Melih Gökçek ve şüphelilerin yargı kararlarını yerine getirmemek suretiyle, kamu görevini kötüye kullanmak, kanuna aykırı olduğunu bile bile, kötü niyetle idari kararlar almak, hukuk düzenimizce cezalandırılması öngörülen bir durum iştigal ettiğinden, Ankara Cumhuriyet Başsavcılığına ilgili kararları alanlar ve bu işlemin tesisi üzerinden menfaat elde etmeye çalışanlar hakkında şikâyetimizi gerçekleştirmiş bulunmaktayız.

Hukuku defalarca çiğnemiş, mahkeme kararlarını uygulamamış Ankara Büyükşehir belediye başkan ve Meclis üyelerine uğradığımız maddi ve manevi zararların rücu edilmek üzere bu suç duyurumuzun akabinde tazminat talebinde de bulunacağımızı belirtmek isterim.

Şikayetimizin neticesinde ilgililer hakkında idari yönden de şikâyet hakkımızı kullanacağız.

Herkes bilsin ki; her isteyen kendi arşınına göre bez alamaz.

74 yıldır çoğulcu demokrasinin, hakkın, hukukun, adaletin, kalkınmanın mücadelesini yapmış; Başbakanını ve bakanlarını şehit vermiş; 27 Mayıs, 12 Mart, 12 Eylül’e muhatap olmuş Demokrat Parti, üç beş şehir eşkıyası ve rant çetelerinden korkup sinecek, haklı davasından vazgeçecek değildir.

Demokrat Parti, bedeli darağacının altında canlarla ödenmiş millet davasının adıdır.

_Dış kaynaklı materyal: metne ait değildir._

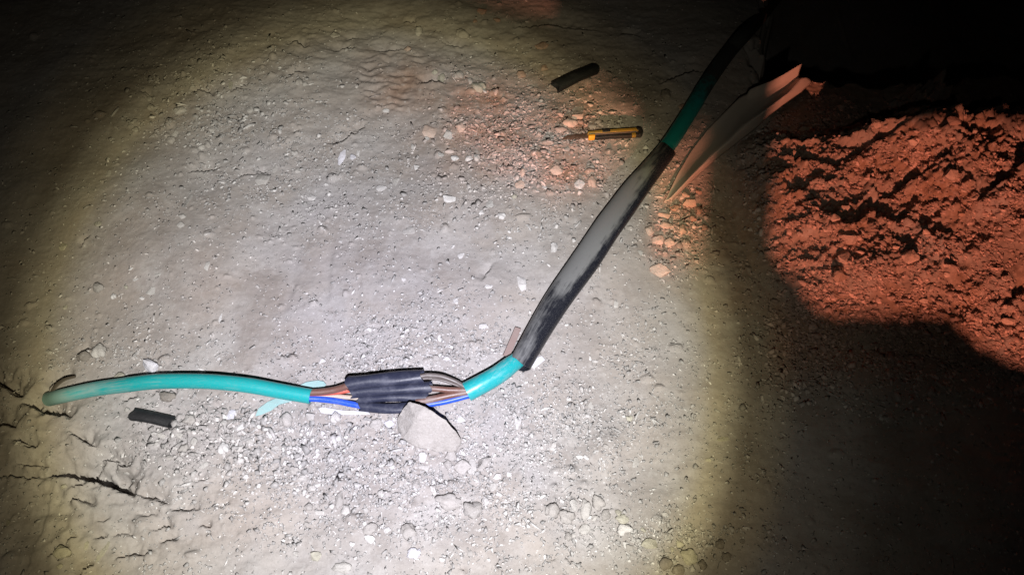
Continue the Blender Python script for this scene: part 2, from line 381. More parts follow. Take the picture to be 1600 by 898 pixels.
def grid_mesh(name, xs, ys, hf, extra):
    X, Y = np.meshgrid(xs, ys); nx, ny = len(xs), len(ys)
    Z = hf(X.ravel(), Y.ravel())
    co = np.stack([X.ravel(), Y.ravel(), Z], 1).astype(np.float32)
    i = np.arange(nx * ny, dtype=np.int32).reshape(ny, nx)
    q = np.stack([i[:-1, :-1].ravel(), i[:-1, 1:].ravel(), i[1:, 1:].ravel(), i[1:, :-1].ravel()], 1)
    me = bpy.data.meshes.new(name)
    me.vertices.add(len(co)); me.vertices.foreach_set('co', co.ravel())
    me.loops.add(q.size); me.loops.foreach_set('vertex_index', q.ravel())
    me.polygons.add(len(q)); me.polygons.foreach_set('loop_start', np.arange(0, q.size, 4, dtype=np.int32)); me.polygons.foreach_set('loop_total', np.full(len(q), 4, dtype=np.int32))
    me.update(calc_edges=True); me.shade_smooth()
    for nm, arr in extra(co).items():
        at_ = me.attributes.new(nm, 'FLOAT', 'POINT'); at_.data.foreach_set('value', arr.astype(np.float32))
    return me, Z.reshape(ny, nx)
def axis(lo, hi, step, far):
    core = np.arange(lo, hi + step / 2, step); out = []; d = step; p = hi
    while p < far: d *= 1.35; p += d; out.append(p)
    neg = []; d = step; p = lo
    while p > -far: d *= 1.35; p -= d; neg.append(p)
    return np.concatenate([np.array(neg[::-1]), core, np.array(out)])
GX = axis(-1.44, 1.44, .0028, 60); GY = axis(.12, 1.78, .0028, 60)
gextra = lambda co: {'redness': redness(co[:, 0], co[:, 1]) * (np.abs(co[:, 0]) < 6) * (co[:, 1] > .1) * (co[:, 1] < 5),
                     'grit': np.where((co[:, 1] > .1) & (co[:, 1] < 2), gritmap(*to_px(co[:, 0], np.clip(co[:, 1], .1, 2))), .15)}
gme, GZ = grid_mesh('ground', GX, GY, ground_h, gextra)
tag(link('ground', gme, SOIL), kind='structure')
HX = np.arange(.40, 1.66, .0032); HY = np.arange(.46, 1.62, .0032)
hextra = lambda co: {'redness': np.clip(.70 + .9 * fbm(co[:, 0] * 8, co[:, 1] * 8, 4, 33), 0, 1), 'grit': np.full(len(co), .22)}
hme, HZg = grid_mesh('soil_heap', HX, HY, heap_h, hextra)
tag(link('soil_heap', hme, SOIL), 'rough heap of loose reddish soil and clods at the right', 'soil heap')

def interp(xs, ys, Z, x, y):
    i = int(np.clip(np.searchsorted(xs, x) - 1, 0, len(xs) - 2)); j = int(np.clip(np.searchsorted(ys, y) - 1, 0, len(ys) - 2))
    a = min(max((x - xs[i]) / (xs[i + 1] - xs[i]), 0), 1); b = min(max((y - ys[j]) / (ys[j + 1] - ys[j]), 0), 1)
    return float((Z[j, i] * (1 - a) + Z[j, i + 1] * a) * (1 - b) + (Z[j + 1, i] * (1 - a) + Z[j + 1, i + 1] * a) * b)
def surf(x, y):
    z = interp(GX, GY, GZ, x, y)
    if HX[0] < x < HX[-1] and HY[0] < y < HY[-1]: z = max(z, interp(HX, HY, HZg, x, y))
    return z
def vinterp(xs, ys, Z, x, y):
    i = np.clip(np.searchsorted(xs, x) - 1, 0, len(xs) - 2); j = np.clip(np.searchsorted(ys, y) - 1, 0, len(ys) - 2)
    a = np.clip((x - xs[i]) / (xs[i + 1] - xs[i]), 0, 1); b = np.clip((y - ys[j]) / (ys[j + 1] - ys[j]), 0, 1)
    return (Z[j, i] * (1 - a) + Z[j, i + 1] * a) * (1 - b) + (Z[j + 1, i] * (1 - a) + Z[j + 1, i + 1] * a) * b
def vsurf(x, y):
    z = vinterp(GX, GY, GZ, x, y); ins = (x > HX[0]) & (x < HX[-1]) & (y > HY[0]) & (y < HY[-1])
    return np.where(ins, np.maximum(z, vinterp(HX, HY, HZg, x, y)), z)
def on(px, py, h=0.0):                       # the point h above the soil that the photo shows at (px, py)
    z = h
    for _ in range(8):
        p = at(px, py, z); z = .5 * z + .5 * (surf(p.x, p.y) + h)
    p = at(px, py, z); return p

# added bank out of view, its crest shaped to cut the red lamp's light
PROFILE = [(-900,200,9),(-260,150,9),(-200,140),(0,108),(45,62),(88,8),(92,8,9),(690,205,9),(694,205),(745,270),(800,296),(870,318),(930,315),(985,262),(1000,215),(1002,215,9),(1009,400,9),
           (1012,426),(1060,434),(1096,430),(1103,412),(1104,412,9),(1192,385,9),(1194,385),(1208,412),(1242,452),(1268,488),(1300,500),(1480,501),(1508,524),(1530,548),(1600,580),(1700,610),(1900,640),(2400,640,9),(2600,640,9)]
YB = -1.0
def to_blocker(px, py, z=None):                 # z 9: a lump too tall to see over; else the height of the point that is to stay lit
    if z is None or z == 9: p = on(px, py) if -100 < py < 898 and -50 < px < 1650 else at(px, py)
    else: p = at(px, py, z)
    t = (YB - p.y) / (LAMP.y - p.y); q = p + (LAMP - p) * t
    return q.x, (1.0 if z == 9 else q.z)
prof = sorted(to_blocker(*p) for p in PROFILE); PX = np.array([p[0] for p in prof]); PZ = np.array([p[1] for p in prof])
def blocker_h(x, y):
    xp = LAMP.x + (x - LAMP.x) * (YB - LAMP.y) / np.maximum(y - LAMP.y, .3)
    top = np.interp(xp, PX, PZ, left=.96, right=.96) + .004 * fbm(xp * 60, xp * 0, 3, 14)
    dy = np.abs(y - YB)
    fade = smooth(2.6, 1.9, np.abs(x))
    return np.maximum((top - np.maximum(dy - .015, 0) * 1.9 + .05 * fbm(x * 6, y * 6, 4, 15) * smooth(0.02, .15, dy)) * fade, -.15)
bme, _ = grid_mesh('light_blocker_bank', np.arange(-2.0, 2.0, .004), np.concatenate([np.arange(-1.55, -1.03, .03), np.arange(-1.03, -.97, .005), np.arange(-.97, -.45, .03)]), blocker_h,
                   lambda co: {'redness': np.full(len(co), .5), 'grit': np.full(len(co), .2)})
bank = tag(link('light_blocker_bank', bme, SOIL), kind='structure')
# added unseen panel above the bank, edges shaped to limit the red light
pl = [to_blocker(*p) for p in [(690,140),(860,180),(930,150),(1000,190),(1006,236),(1104,228),(1190,200),(1194,140,.045),(1222,122,.065),(1250,103,.080),(1274,124,.060),(1278,176,.06),(1300,170,.08),(1322,176,.09),(1345,166,.11),(1366,154,.11),(1392,146,.11),(1418,116,.08),(1440,100,.08),
      (1470,88,.08),(1500,98,.08),(1515,132,.10),(1545,165,.12),(1580,184,.12),(1640,192,.12),(1760,195,.12),(1762,210,9),(880,60,9),(868,62),(800,50),(760,38),(735,24),(690,-10)]]
bm = bmesh.new(); f = bm.faces.new([bm.verts.new((x, YB + .018, z)) for x, z in pl])
ex = bmesh.ops.extrude_face_region(bm, geom=[f]); bmesh.ops.translate(bm, vec=(0, .03, 0), verts=[v for v in ex['geom'] if isinstance(v, bmesh.types.BMVert)])
bmesh.ops.recalc_face_normals(bm, faces=bm.faces)
me = bpy.data.meshes.new('light_blocker_panel'); bm.to_mesh(me); bm.free(); link('light_blocker_panel', me, CARD, bank)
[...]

Buradan bir sözümüz de; 25 yıldır Ankara parsel parsel satılırken, biz bütün bu kanunsuzluklarla uğraşırken, her feryadımızda mütemadiyen “talimat yukarıdan” diyen ve bu haksızlık, adaletsizlik karşısında “görmezden, duymazdan gelen, sükût eden” her kademedeki iktidar sahiplerinedir.

İşine geldiğinde Menderes diyen, Demokrat Parti diyen AKP’nin hiç de samimi olmadığı açık seçik ortadadır.

Yassıada’da, Hamzakoy’da, Zincirbozan’da hep “hak” dedik, “hukuk” dedik, “adalet” dedik, “meşruiyet” dedik, “demokrasi” dedik, “kalkınma” dedik, “millet” dedik. Dünya durdukça da bunları demeye devam edeceğiz.

Şehir eşkıyasına, vurguncuya, talancıya, parsel parsel satanlara son sözümüz şudur;

Ankara’da hâkimler var

Hadi kanunlardan korkmuyorsunuz...!

Allah var, Allah! Ondan da mı korkmuyorsunuz? Haydi, hodri meydan!